The point here is not to separate the knowing connoisseurs of art from the unfortunate dupes from the AI. The point is to turn the critique back to the viewer-follower. Regardless of how any single viewer-follower responded to this particular performance, regardless of whether or not you have even heard of the performance or the artist, you almost certainly (as we all do) take things for granted in your everyday life. You tacitly accept the hidden presuppositions—sometimes to your benefit, sometimes to your detriment. And you do it most of the time not knowing that you're doing it: How do you and I and the rest of us collectively define gender, which is to say how do we define the boundaries of gender and enforce them in so many unspoken ways? How do we do this with respect to race, sexuality, class, disability? How do we coerce others into performing their expected roles in everyday life? To what extent are we ourselves performing roles in response to the expectations of hegemony? How many of our apparently free choices, our spontaneous relationship to the world, are mediated by ideology? And don’t we enjoy it, after all?

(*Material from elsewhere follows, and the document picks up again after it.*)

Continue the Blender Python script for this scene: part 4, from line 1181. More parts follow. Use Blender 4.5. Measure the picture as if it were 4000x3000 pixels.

Excellences & Perfections is a critique of ideology. But it is not squarely focused on Instagram or social media, despite appearances to the contrary. Its critique extends to the myriad ideologies that permeate our everyday lives, the surreptitious ideologies, the assumptions we carry with us. This is the more painful critique, the one that hurts, the one we have to force ourselves to do. Excellences & Perfections pushes us toward that painful space. It hits us over the head with the excessive narcissism of social media; it allows us the easy and pleasurable critique of the form; it lets us revel in our assured enlightenment, in the certainty that we “get it,” that we're wise to the game. Excellences & Perfections lures us in because ultimately it hopes to turn the critique back to the viewer-follower, after we've exhausted our contempt for and derision of social media. Excellences & Perfections inflicts pain by prodding us into the critique that hurts, the one that implicates us all:
Who makes the world? Who props it up? Who tears it down with abandon?